The Principal agrees with the Partner throughout the term:

a. To act dutifully and in good faith

b. To inform the Partner within a reasonable time, of the acceptance or refusal of the Application, of any Student which the Partner has enrolled.

c. To register the students (subject to the given deadline) in accordance with the Courses they have applied for and to ensure that such registrations:

  • Are invoiced at the current price list or other pricing policy of the Principal as notified to the Partner
  • Are registered promptly.

d. To provide students with an adequate after-registration service by providing assistance in relation to their courses e.g. course outline, enrolment, locations; as advised by the Principal.

e.

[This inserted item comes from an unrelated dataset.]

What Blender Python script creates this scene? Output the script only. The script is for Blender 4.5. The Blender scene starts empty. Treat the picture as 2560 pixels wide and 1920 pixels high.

To support the Partner in promoting and advertising the Courses in the Territory in such manner as it considers appropriate and to supply the Partner with sufficient course information, marketing information and brochures as necessary.

f. To inform the Partner of any price changes.

g. To provide and promptly update information about the Courses and specifically to notify the Partner of any variations in the specification of the Courses or any changes in the range of Courses.

The Partner agrees with the Principal throughout the term:

a. To protect and promote the interests of the Principal and to act dutifully and in all good faith.

b. Not to be concerned or interested either directly or indirectly in the supply of services that is similar to or competitive with the services of the Principal.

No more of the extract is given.